- Stored records

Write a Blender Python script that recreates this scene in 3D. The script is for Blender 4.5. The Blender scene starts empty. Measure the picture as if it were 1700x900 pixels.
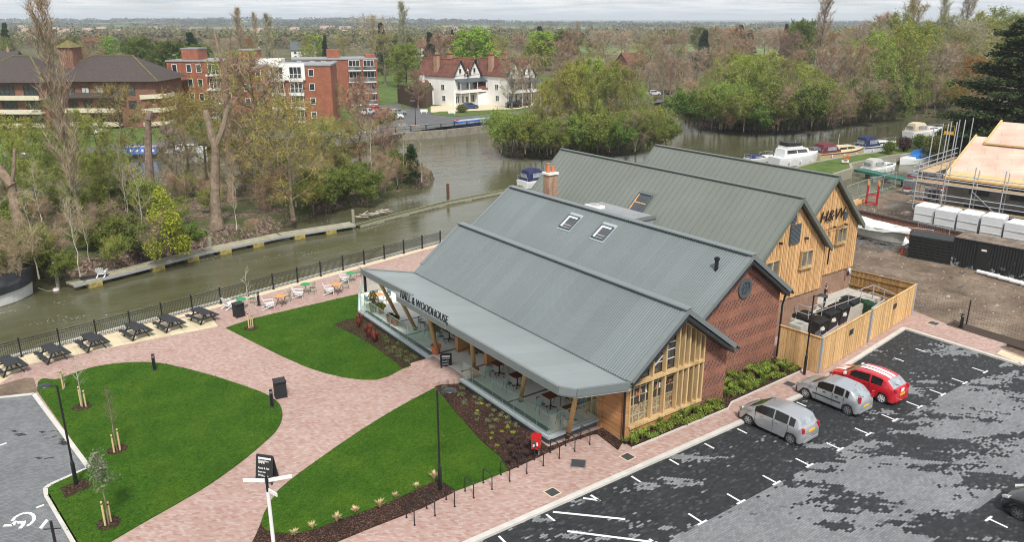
import bpy, bmesh, math, random
import numpy as np
from mathutils import Vector, Matrix
R_ = math.radians
sc = bpy.context.scene
COL = sc.collection
random.seed(7)

# ---------------- camera, sky, sun, exposure ----------------
F, CX, CY, HZ, H = 1302., 850., 450., 30., 20.
pit = math.atan((CY-HZ)/F)
YAW = R_(35.884)
fwd = Vector((math.sin(YAW)*math.cos(pit), math.cos(YAW)*math.cos(pit), -math.sin(pit)))
upv = Vector((math.sin(YAW)*math.sin(pit), math.cos(YAW)*math.sin(pit), math.cos(pit)))
rtv = Vector((math.cos(YAW), -math.sin(YAW), 0))
cd = bpy.data.cameras.new('camera'); cam = bpy.data.objects.new('camera', cd); COL.objects.link(cam)
cam.matrix_world = Matrix(((rtv.x, upv.x, -fwd.x, 0), (rtv.y, upv.y, -fwd.y, 0), (rtv.z, upv.z, -fwd.z, H), (0, 0, 0, 1)))
cd.sensor_width = 36; cd.sensor_fit = 'HORIZONTAL'; cd.lens = 36*F/1700; cd.clip_start = 0.5; cd.clip_end = 30000
sc.camera = cam

SUN_EL, SUN_AZ = R_(52), R_(205)      # azimuth clockwise from +Y: sun stands behind and left of the viewer
w = bpy.data.worlds.new('World'); sc.world = w; w.use_nodes = True
nt = w.node_tree; nt.nodes.clear()
def wn(t, **k):
    n = nt.nodes.new(t)
    for a, b in k.items(): setattr(n, a, b)
    return n
out = wn('ShaderNodeOutputWorld'); bg = wn('ShaderNodeBackground')
sky = wn('ShaderNodeTexSky', sky_type='NISHITA'); sky.sun_disc = False
sky.sun_elevation = SUN_EL; sky.sun_rotation = SUN_AZ; sky.air_density = 1.0; sky.dust_density = 2.0
tc = wn('ShaderNodeTexCoord'); sep = wn('ShaderNodeSeparateXYZ'); nt.links.new(tc.outputs['Generated'], sep.inputs[0])
# a flat cloud deck: direction projected on a plane overhead
mz = wn('ShaderNodeMath', operation='MAXIMUM'); nt.links.new(sep.outputs['Z'], mz.inputs[0]); mz.inputs[1].default_value = 0.0
ad = wn('ShaderNodeMath', operation='ADD'); nt.links.new(mz.outputs[0], ad.inputs[0]); ad.inputs[1].default_value = 0.035
dx = wn('ShaderNodeMath', operation='DIVIDE'); nt.links.new(sep.outputs['X'], dx.inputs[0]); nt.links.new(ad.outputs[0], dx.inputs[1])
dy = wn('ShaderNodeMath', operation='DIVIDE'); nt.links.new(sep.outputs['Y'], dy.inputs[0]); nt.links.new(ad.outputs[0], dy.inputs[1])
cb = wn('ShaderNodeCombineXYZ'); nt.links.new(dx.outputs[0], cb.inputs[0]); nt.links.new(dy.outputs[0], cb.inputs[1])
noi = wn('ShaderNodeTexNoise'); noi.inputs['Scale'].default_value = 0.35; noi.inputs['Detail'].default_value = 8; noi.inputs['Roughness'].default_value = .62
nt.links.new(cb.outputs[0], noi.inputs['Vector'])
cr = wn('ShaderNodeValToRGB'); cr.color_ramp.elements[0].position = .36; cr.color_ramp.elements[1].position = .52
nt.links.new(noi.outputs['Fac'], cr.inputs[0])
noi2 = wn('ShaderNodeTexNoise'); noi2.inputs['Scale'].default_value = 0.8; noi2.inputs['Detail'].default_value = 6
nt.links.new(cb.outputs[0], noi2.inputs['Vector'])
cr2 = wn('ShaderNodeValToRGB')
cr2.color_ramp.elements[0].position = .35; cr2.color_ramp.elements[0].color = (4.3, 4.75, 5.1, 1)
cr2.color_ramp.elements[1].position = .62; cr2.color_ramp.elements[1].color = (6.1, 6.1, 6.05, 1)
nt.links.new(noi2.outputs['Fac'], cr2.inputs[0])
mx = wn('ShaderNodeMix', data_type='RGBA')
mf = wn('ShaderNodeMapRange'); nt.links.new(cr.outputs[0], mf.inputs['Value']); mf.inputs['To Min'].default_value = .62; mf.inputs['To Max'].default_value = 1.0
nt.links.new(mf.outputs[0], mx.inputs['Factor'])
nt.links.new(sky.outputs[0], mx.inputs[6]); nt.links.new(cr2.outputs[0], mx.inputs[7])
nt.links.new(mx.outputs[2], bg.inputs['Color']); bg.inputs['Strength'].default_value = 0.1
nt.links.new(bg.outputs[0], out.inputs['Surface'])
w.cycles.sampling_method = 'AUTOMATIC'

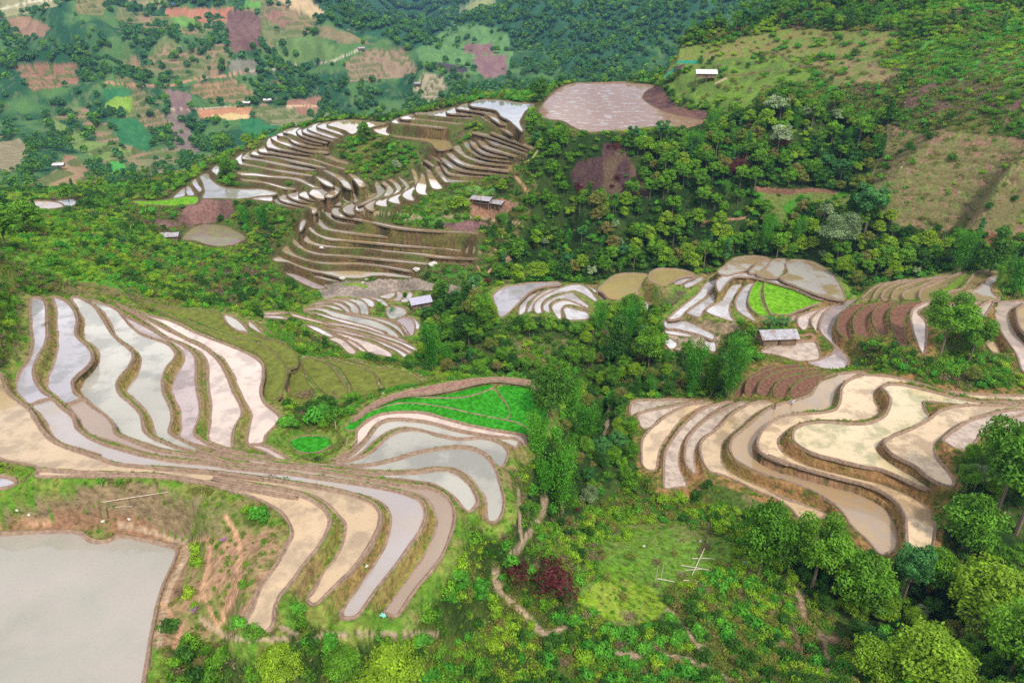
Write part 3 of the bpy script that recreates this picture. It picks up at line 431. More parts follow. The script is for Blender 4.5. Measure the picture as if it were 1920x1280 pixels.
paint("K 380,330 520,350 900,390 1080,400 1100,430 930,480 640,455 430,420 385,400", (.12, .07, .05), (.08, .11, .03), 5)
paint("K 250,430 420,440 700,485 800,560 700,640 560,720 420,800 330,810 100,640 0,560 0,440 160,320", (.045, .095, .016), (.12, .12, .035), 1)
paint("K 720,650 900,560 1000,540 1450,690 1460,780 1000,840 760,880 640,870 340,830 560,720", (.13, .10, .05), (.10, .13, .03), 5)
paint("L 660,320 900,300 1300,345 1540,370 1500,412 1200,412 900,385 700,355", (.06, .18, .02), (.09, .16, .03), 3)
paint("L 760,420 1000,440 1450,480 1560,540 1400,582 1200,560 900,500", (.06, .18, .02), (.10, .15, .03), 3)
paint("L 900,240 1300,180 1560,200 1540,340 1200,340 900,300", (.07, .15, .02), (.12, .14, .04), 3)
paint("L 1240,715 1400,680 1640,780 1640,840 1300,850 1120,770", (.05, .14, .02), (.10, .16, .03), 1)
paint("K 1090,960 1170,975 1400,960 1530,1020 1440,1070 1300,1130 1200,1150 1110,1090", (.30, .16, .11), (.22, .12, .10), 0)
paint("K 780,1205 1100,1150 1250,1180 1260,1250 1100,1262 850,1240", (.19, .10, .11), (.13, .07, .08), 0)
paint("K 990,880 1150,850 1320,870 1300,930 1160,920 1010,940", (.03, .14, .04), (.10, .20, .05), 3)
paint("L 430,870 560,830 1100,815 1250,850 1560,880 1530,945 1420,970 1230,900 900,925 700,945 450,955 360,900", (.27, .21, .20), (.19, .15, .14), 0)
paint("L 560,850 740,840 760,860 600,872", (.16, .25, .03), None, 0)
paint("T 1160,330 1290,250 1500,258 1515,360 1400,395 1220,425 1150,400", (.20, .105, .10), (.13, .07, .07), 0)
paint("T 960,380 1150,400 1180,440 1040,450", (.17, .10, .09), None, 0)
paint("L 60,770 140,800 360,930 360,960 200,900 60,860", (.10, .25, .03), None, 3)
paint("M 700,310 900,290 1080,390 860,378", G2, None, 1)
paint("C 100,250 400,225 900,230 1200,270 1500,380 1540,500 1400,560 1200,572 1000,520 750,398 400,395 300,440 -60,462 -60,290", (.20, .14, .09), (.12, .14, .04), 5, t=n2*.6+n3*.4)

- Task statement
Exclude all images and restate the records above word for word.

- Expected answer
Write a Blender Python script that recreates this scene in 3D. The script is for Blender 4.5. The Blender scene starts empty. Measure the picture as if it were 1700x900 pixels.
import bpy, bmesh, math, random
import numpy as np
from mathutils import Vector, Matrix
R_ = math.radians
sc = bpy.context.scene
COL = sc.collection
random.seed(7)

# ---------------- camera, sky, sun, exposure ----------------
F, CX, CY, HZ, H = 1302., 850., 450., 30., 20.
pit = math.atan((CY-HZ)/F)
YAW = R_(35.884)
fwd = Vector((math.sin(YAW)*math.cos(pit), math.cos(YAW)*math.cos(pit), -math.sin(pit)))
upv = Vector((math.sin(YAW)*math.sin(pit), math.cos(YAW)*math.sin(pit), math.cos(pit)))
rtv = Vector((math.cos(YAW), -math.sin(YAW), 0))
cd = bpy.data.cameras.new('camera'); cam = bpy.data.objects.new('camera', cd); COL.objects.link(cam)
cam.matrix_world = Matrix(((rtv.x, upv.x, -fwd.x, 0), (rtv.y, upv.y, -fwd.y, 0), (rtv.z, upv.z, -fwd.z, H), (0, 0, 0, 1)))
cd.sensor_width = 36; cd.sensor_fit = 'HORIZONTAL'; cd.lens = 36*F/1700; cd.clip_start = 0.5; cd.clip_end = 30000
sc.camera = cam

SUN_EL, SUN_AZ = R_(52), R_(205)      # azimuth clockwise from +Y: sun stands behind and left of the viewer
w = bpy.data.worlds.new('World'); sc.world = w; w.use_nodes = True
nt = w.node_tree; nt.nodes.clear()
def wn(t, **k):
    n = nt.nodes.new(t)
    for a, b in k.items(): setattr(n, a, b)
    return n
out = wn('ShaderNodeOutputWorld'); bg = wn('ShaderNodeBackground')
sky = wn('ShaderNodeTexSky', sky_type='NISHITA'); sky.sun_disc = False
sky.sun_elevation = SUN_EL; sky.sun_rotation = SUN_AZ; sky.air_density = 1.0; sky.dust_density = 2.0
tc = wn('ShaderNodeTexCoord'); sep = wn('ShaderNodeSeparateXYZ'); nt.links.new(tc.outputs['Generated'], sep.inputs[0])
# a flat cloud deck: direction projected on a plane overhead
mz = wn('ShaderNodeMath', operation='MAXIMUM'); nt.links.new(sep.outputs['Z'], mz.inputs[0]); mz.inputs[1].default_value = 0.0
ad = wn('ShaderNodeMath', operation='ADD'); nt.links.new(mz.outputs[0], ad.inputs[0]); ad.inputs[1].default_value = 0.035
dx = wn('ShaderNodeMath', operation='DIVIDE'); nt.links.new(sep.outputs['X'], dx.inputs[0]); nt.links.new(ad.outputs[0], dx.inputs[1])
dy = wn('ShaderNodeMath', operation='DIVIDE'); nt.links.new(sep.outputs['Y'], dy.inputs[0]); nt.links.new(ad.outputs[0], dy.inputs[1])
cb = wn('ShaderNodeCombineXYZ'); nt.links.new(dx.outputs[0], cb.inputs[0]); nt.links.new(dy.outputs[0], cb.inputs[1])
noi = wn('ShaderNodeTexNoise'); noi.inputs['Scale'].default_value = 0.35; noi.inputs['Detail'].default_value = 8; noi.inputs['Roughness'].default_value = .62
nt.links.new(cb.outputs[0], noi.inputs['Vector'])
cr = wn('ShaderNodeValToRGB'); cr.color_ramp.elements[0].position = .36; cr.color_ramp.elements[1].position = .52
nt.links.new(noi.outputs['Fac'], cr.inputs[0])
noi2 = wn('ShaderNodeTexNoise'); noi2.inputs['Scale'].default_value = 0.8; noi2.inputs['Detail'].default_value = 6
nt.links.new(cb.outputs[0], noi2.inputs['Vector'])
cr2 = wn('ShaderNodeValToRGB')
cr2.color_ramp.elements[0].position = .35; cr2.color_ramp.elements[0].color = (4.3, 4.75, 5.1, 1)
cr2.color_ramp.elements[1].position = .62; cr2.color_ramp.elements[1].color = (6.1, 6.1, 6.05, 1)
nt.links.new(noi2.outputs['Fac'], cr2.inputs[0])
mx = wn('ShaderNodeMix', data_type='RGBA')
mf = wn('ShaderNodeMapRange'); nt.links.new(cr.outputs[0], mf.inputs['Value']); mf.inputs['To Min'].default_value = .62; mf.inputs['To Max'].default_value = 1.0
nt.links.new(mf.outputs[0], mx.inputs['Factor'])
nt.links.new(sky.outputs[0], mx.inputs[6]); nt.links.new(cr2.outputs[0], mx.inputs[7])
nt.links.new(mx.outputs[2], bg.inputs['Color']); bg.inputs['Strength'].default_value = 0.1
nt.links.new(bg.outputs[0], out.inputs['Surface'])
w.cycles.sampling_method = 'AUTOMATIC'

Write part 3 of the bpy script that recreates this picture. It picks up at line 431. More parts follow. The script is for Blender 4.5. Measure the picture as if it were 1920x1280 pixels.
paint("K 380,330 520,350 900,390 1080,400 1100,430 930,480 640,455 430,420 385,400", (.12, .07, .05), (.08, .11, .03), 5)
paint("K 250,430 420,440 700,485 800,560 700,640 560,720 420,800 330,810 100,640 0,560 0,440 160,320", (.045, .095, .016), (.12, .12, .035), 1)
paint("K 720,650 900,560 1000,540 1450,690 1460,780 1000,840 760,880 640,870 340,830 560,720", (.13, .10, .05), (.10, .13, .03), 5)
paint("L 660,320 900,300 1300,345 1540,370 1500,412 1200,412 900,385 700,355", (.06, .18, .02), (.09, .16, .03), 3)
paint("L 760,420 1000,440 1450,480 1560,540 1400,582 1200,560 900,500", (.06, .18, .02), (.10, .15, .03), 3)
paint("L 900,240 1300,180 1560,200 1540,340 1200,340 900,300", (.07, .15, .02), (.12, .14, .04), 3)
paint("L 1240,715 1400,680 1640,780 1640,840 1300,850 1120,770", (.05, .14, .02), (.10, .16, .03), 1)
paint("K 1090,960 1170,975 1400,960 1530,1020 1440,1070 1300,1130 1200,1150 1110,1090", (.30, .16, .11), (.22, .12, .10), 0)
paint("K 780,1205 1100,1150 1250,1180 1260,1250 1100,1262 850,1240", (.19, .10, .11), (.13, .07, .08), 0)
paint("K 990,880 1150,850 1320,870 1300,930 1160,920 1010,940", (.03, .14, .04), (.10, .20, .05), 3)
paint("L 430,870 560,830 1100,815 1250,850 1560,880 1530,945 1420,970 1230,900 900,925 700,945 450,955 360,900", (.27, .21, .20), (.19, .15, .14), 0)
paint("L 560,850 740,840 760,860 600,872", (.16, .25, .03), None, 0)
paint("T 1160,330 1290,250 1500,258 1515,360 1400,395 1220,425 1150,400", (.20, .105, .10), (.13, .07, .07), 0)
paint("T 960,380 1150,400 1180,440 1040,450", (.17, .10, .09), None, 0)
paint("L 60,770 140,800 360,930 360,960 200,900 60,860", (.10, .25, .03), None, 3)
paint("M 700,310 900,290 1080,390 860,378", G2, None, 1)
paint("C 100,250 400,225 900,230 1200,270 1500,380 1540,500 1400,560 1200,572 1000,520 750,398 400,395 300,440 -60,462 -60,290", (.20, .14, .09), (.12, .14, .04), 5, t=n2*.6+n3*.4)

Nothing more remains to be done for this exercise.